Pick out each line containing the string "scene" and copy it.
================
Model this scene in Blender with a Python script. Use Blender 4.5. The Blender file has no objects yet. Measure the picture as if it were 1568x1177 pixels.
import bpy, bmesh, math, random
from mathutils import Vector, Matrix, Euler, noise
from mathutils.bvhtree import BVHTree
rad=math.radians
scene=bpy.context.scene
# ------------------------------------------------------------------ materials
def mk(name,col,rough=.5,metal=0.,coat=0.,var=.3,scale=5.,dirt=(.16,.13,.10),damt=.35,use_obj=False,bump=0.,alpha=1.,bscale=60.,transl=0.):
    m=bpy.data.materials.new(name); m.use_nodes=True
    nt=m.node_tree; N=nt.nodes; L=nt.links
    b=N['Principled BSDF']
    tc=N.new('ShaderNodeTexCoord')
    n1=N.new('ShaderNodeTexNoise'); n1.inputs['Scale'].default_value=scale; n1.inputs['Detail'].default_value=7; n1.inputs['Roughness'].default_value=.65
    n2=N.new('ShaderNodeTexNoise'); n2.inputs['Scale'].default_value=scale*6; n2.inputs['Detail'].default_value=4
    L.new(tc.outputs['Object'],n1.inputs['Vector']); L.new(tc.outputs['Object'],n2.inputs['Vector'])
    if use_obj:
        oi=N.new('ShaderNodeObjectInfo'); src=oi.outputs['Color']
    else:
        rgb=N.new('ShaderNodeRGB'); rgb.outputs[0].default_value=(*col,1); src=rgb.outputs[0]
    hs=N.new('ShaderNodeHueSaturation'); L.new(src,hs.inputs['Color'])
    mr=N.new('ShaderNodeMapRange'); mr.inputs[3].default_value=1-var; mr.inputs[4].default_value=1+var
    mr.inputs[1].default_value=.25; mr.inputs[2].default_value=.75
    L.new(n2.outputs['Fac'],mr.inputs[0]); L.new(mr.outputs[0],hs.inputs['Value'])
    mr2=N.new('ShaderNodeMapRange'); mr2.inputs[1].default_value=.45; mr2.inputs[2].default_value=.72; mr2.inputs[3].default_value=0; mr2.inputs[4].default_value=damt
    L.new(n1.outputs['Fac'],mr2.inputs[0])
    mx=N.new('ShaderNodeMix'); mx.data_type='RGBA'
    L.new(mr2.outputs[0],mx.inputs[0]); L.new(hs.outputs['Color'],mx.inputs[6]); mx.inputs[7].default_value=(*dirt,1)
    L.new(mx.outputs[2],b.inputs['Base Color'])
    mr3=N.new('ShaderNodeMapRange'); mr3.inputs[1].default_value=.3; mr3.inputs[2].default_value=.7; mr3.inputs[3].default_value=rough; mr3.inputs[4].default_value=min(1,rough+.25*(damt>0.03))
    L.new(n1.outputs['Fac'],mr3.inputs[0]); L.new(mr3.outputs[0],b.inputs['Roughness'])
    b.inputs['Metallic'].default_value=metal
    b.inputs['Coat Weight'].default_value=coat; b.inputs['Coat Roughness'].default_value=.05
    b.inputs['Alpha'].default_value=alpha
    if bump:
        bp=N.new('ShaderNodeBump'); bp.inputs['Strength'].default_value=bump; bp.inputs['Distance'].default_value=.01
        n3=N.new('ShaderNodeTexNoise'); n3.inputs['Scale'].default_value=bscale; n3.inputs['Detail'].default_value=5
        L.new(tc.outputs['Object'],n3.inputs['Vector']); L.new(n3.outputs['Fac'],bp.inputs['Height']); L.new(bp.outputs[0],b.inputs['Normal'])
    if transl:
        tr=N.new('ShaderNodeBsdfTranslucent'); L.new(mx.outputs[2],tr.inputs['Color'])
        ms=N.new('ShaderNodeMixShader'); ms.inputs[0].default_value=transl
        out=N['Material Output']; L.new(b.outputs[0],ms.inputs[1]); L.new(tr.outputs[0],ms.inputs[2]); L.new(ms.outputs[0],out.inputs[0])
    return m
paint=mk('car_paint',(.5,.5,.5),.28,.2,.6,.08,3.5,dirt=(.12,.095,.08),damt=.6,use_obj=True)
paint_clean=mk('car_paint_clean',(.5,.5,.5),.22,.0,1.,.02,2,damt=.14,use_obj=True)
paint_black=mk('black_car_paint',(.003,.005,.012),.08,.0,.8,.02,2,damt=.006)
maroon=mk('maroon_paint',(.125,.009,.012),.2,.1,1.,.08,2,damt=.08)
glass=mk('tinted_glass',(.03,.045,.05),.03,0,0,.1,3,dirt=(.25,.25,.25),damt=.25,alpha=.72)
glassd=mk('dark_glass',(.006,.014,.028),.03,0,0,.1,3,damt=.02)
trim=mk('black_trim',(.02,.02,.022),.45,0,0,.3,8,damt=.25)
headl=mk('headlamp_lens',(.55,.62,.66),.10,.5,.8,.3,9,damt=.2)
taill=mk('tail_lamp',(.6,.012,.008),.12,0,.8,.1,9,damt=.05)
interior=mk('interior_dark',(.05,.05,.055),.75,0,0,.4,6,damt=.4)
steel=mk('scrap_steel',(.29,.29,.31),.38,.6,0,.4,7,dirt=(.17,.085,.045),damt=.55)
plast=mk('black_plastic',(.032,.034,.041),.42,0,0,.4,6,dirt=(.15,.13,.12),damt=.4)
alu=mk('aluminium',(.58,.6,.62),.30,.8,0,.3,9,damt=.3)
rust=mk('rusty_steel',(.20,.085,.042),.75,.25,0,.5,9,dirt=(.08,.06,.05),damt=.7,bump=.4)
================
THE RESULT
Model this scene in Blender with a Python script. Use Blender 4.5. The Blender file has no objects yet. Measure the picture as if it were 1568x1177 pixels.
scene=bpy.context.scene